Records with scene code:

--- BEGIN ---

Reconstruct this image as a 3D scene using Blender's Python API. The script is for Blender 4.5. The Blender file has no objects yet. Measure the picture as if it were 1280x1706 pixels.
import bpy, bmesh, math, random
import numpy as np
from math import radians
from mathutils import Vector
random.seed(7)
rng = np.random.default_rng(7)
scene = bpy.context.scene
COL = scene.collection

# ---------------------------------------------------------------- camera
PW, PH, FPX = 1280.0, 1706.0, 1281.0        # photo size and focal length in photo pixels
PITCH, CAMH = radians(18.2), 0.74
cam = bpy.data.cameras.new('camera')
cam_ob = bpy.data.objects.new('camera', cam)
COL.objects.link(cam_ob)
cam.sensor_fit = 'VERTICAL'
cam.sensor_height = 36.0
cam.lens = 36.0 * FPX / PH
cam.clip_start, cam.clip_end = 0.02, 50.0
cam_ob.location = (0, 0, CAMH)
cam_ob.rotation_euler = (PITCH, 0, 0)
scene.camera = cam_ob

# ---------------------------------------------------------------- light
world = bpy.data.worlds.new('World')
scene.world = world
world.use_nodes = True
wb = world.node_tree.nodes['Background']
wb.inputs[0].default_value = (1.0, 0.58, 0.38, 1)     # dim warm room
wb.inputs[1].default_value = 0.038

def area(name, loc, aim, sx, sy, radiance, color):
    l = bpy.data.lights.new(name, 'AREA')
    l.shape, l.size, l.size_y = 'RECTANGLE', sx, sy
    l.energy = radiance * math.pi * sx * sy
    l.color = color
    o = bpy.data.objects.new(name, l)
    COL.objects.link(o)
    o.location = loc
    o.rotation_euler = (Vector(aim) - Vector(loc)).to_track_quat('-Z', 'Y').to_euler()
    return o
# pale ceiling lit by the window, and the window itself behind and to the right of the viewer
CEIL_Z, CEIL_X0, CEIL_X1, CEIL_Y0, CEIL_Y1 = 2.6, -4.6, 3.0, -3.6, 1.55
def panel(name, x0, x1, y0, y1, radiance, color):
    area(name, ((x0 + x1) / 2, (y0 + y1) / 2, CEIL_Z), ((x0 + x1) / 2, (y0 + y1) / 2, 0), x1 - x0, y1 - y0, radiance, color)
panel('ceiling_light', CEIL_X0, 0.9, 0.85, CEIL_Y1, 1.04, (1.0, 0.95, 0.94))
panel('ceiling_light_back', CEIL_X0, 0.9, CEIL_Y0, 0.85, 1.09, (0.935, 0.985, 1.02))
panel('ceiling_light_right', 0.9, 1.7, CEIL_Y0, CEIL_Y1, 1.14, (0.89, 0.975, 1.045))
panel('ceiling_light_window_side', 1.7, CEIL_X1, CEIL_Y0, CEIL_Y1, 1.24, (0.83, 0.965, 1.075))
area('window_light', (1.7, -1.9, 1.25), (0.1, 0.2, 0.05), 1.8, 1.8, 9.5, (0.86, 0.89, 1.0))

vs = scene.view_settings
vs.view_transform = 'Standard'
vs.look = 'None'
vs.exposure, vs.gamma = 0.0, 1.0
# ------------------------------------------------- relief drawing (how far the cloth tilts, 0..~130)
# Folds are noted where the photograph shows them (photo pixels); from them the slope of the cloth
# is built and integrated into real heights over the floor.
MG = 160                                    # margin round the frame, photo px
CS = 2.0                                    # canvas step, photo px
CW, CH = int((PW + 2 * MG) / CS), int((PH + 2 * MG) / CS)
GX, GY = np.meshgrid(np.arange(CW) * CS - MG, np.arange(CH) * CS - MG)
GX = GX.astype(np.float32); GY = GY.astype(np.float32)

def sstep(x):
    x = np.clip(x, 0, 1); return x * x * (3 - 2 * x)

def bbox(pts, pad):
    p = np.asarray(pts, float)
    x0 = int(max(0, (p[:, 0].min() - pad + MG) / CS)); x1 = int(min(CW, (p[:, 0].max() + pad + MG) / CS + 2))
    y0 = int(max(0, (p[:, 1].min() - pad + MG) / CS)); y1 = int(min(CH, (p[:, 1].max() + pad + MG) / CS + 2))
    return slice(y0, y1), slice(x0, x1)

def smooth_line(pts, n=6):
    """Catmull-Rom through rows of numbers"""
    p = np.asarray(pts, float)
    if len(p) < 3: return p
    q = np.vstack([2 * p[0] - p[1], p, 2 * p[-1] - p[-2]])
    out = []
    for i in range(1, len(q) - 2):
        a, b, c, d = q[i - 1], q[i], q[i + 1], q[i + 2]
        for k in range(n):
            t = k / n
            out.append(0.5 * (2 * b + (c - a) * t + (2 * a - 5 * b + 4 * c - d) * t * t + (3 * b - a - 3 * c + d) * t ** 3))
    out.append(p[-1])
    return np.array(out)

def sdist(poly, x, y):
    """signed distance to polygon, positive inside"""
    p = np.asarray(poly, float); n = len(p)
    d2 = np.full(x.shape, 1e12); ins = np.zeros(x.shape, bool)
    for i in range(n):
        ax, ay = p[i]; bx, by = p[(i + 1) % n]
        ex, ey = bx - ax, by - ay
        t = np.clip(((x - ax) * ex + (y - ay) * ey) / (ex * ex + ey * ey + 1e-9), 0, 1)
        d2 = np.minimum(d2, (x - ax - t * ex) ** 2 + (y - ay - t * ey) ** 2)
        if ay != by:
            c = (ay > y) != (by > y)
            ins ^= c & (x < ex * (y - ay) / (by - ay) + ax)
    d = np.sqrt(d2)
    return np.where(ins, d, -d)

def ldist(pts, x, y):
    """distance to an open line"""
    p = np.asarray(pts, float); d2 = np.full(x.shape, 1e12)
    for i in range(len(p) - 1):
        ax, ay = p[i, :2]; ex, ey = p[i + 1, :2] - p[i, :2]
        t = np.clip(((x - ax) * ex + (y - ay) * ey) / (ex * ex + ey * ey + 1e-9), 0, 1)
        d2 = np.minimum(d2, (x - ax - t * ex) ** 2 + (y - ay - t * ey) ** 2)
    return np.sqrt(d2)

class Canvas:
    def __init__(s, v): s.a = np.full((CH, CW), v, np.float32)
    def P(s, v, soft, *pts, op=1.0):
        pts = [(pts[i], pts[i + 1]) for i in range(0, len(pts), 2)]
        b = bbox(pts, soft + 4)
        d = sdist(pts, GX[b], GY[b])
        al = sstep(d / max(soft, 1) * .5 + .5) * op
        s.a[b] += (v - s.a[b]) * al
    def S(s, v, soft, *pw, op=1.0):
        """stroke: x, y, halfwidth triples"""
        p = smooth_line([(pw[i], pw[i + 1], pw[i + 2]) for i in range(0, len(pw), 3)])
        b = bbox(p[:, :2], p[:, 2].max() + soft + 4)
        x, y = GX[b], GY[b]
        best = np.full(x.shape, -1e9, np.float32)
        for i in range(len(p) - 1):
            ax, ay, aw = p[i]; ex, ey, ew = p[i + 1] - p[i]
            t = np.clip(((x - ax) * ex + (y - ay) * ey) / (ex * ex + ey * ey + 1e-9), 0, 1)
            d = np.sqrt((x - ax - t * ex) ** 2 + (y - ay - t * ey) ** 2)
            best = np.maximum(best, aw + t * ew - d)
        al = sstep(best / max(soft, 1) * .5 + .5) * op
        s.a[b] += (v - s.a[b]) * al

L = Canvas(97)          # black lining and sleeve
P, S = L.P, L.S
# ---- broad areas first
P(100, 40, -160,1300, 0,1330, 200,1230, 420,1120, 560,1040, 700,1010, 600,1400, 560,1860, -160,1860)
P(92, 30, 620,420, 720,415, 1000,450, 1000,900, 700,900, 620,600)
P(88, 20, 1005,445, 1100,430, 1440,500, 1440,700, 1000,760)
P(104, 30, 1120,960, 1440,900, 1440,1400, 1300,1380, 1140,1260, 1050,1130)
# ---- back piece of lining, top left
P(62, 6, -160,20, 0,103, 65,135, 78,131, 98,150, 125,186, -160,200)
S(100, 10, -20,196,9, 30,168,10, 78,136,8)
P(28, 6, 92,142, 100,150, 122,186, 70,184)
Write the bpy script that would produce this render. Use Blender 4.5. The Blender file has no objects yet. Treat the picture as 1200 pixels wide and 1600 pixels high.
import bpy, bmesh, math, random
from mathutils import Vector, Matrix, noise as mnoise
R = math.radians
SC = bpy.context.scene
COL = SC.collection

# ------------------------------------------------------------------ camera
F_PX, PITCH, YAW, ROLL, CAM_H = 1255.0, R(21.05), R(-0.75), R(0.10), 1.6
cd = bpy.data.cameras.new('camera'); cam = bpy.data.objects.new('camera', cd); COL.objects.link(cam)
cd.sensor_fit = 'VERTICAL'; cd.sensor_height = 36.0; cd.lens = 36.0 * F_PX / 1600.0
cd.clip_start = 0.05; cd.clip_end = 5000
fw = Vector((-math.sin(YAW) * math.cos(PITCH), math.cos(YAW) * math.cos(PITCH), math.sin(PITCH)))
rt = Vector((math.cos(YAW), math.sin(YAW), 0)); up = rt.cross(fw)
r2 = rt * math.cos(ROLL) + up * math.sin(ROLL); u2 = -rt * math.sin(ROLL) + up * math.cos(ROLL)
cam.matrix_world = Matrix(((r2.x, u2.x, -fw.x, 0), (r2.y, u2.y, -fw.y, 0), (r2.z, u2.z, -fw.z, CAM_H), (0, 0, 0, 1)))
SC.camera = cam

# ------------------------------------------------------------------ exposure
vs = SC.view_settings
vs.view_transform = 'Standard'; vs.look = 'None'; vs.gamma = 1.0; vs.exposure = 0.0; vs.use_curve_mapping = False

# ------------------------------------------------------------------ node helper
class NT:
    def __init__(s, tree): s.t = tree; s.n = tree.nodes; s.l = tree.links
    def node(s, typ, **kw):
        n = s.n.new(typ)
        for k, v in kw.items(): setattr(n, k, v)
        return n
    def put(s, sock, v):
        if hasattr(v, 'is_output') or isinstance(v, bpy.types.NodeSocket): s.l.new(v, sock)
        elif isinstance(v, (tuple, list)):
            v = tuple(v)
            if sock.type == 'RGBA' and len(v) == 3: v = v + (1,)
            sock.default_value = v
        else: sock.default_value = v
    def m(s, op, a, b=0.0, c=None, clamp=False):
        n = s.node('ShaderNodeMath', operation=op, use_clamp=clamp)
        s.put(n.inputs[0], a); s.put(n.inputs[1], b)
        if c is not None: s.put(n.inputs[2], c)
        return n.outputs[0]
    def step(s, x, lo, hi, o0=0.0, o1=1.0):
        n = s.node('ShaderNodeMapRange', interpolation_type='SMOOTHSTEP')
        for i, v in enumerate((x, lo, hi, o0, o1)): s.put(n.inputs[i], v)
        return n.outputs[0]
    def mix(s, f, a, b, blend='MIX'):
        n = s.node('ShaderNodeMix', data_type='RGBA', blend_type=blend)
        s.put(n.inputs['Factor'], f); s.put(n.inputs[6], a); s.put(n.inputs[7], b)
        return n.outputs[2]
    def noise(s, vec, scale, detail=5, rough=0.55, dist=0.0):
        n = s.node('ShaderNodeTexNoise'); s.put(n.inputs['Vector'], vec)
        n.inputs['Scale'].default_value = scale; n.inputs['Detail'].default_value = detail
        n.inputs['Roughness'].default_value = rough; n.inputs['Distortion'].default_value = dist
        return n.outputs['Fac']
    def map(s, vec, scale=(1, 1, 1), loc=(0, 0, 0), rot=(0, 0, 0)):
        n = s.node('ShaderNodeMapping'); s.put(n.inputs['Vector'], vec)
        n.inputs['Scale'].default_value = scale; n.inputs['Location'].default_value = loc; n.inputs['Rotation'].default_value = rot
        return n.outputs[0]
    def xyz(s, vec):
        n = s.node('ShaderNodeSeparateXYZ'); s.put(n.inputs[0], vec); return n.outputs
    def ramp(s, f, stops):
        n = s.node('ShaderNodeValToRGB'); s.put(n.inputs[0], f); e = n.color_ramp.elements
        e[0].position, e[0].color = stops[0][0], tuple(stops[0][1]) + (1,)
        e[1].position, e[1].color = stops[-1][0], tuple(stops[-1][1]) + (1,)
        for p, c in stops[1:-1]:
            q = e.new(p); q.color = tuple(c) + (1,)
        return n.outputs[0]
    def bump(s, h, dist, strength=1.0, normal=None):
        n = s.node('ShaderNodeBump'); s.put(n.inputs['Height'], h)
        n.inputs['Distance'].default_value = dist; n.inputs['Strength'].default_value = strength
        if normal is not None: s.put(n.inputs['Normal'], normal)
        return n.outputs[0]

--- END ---

■ GIVEN EXERCISE: Each line from the line containing "Write the bpy" through the line containing "COL = SC.collection" is to be transcribed exactly, and no other line.

■ RESPONSE TO THE EXERCISE:
Write the bpy script that would produce this render. Use Blender 4.5. The Blender file has no objects yet. Treat the picture as 1200 pixels wide and 1600 pixels high.
import bpy, bmesh, math, random
from mathutils import Vector, Matrix, noise as mnoise
R = math.radians
SC = bpy.context.scene
COL = SC.collection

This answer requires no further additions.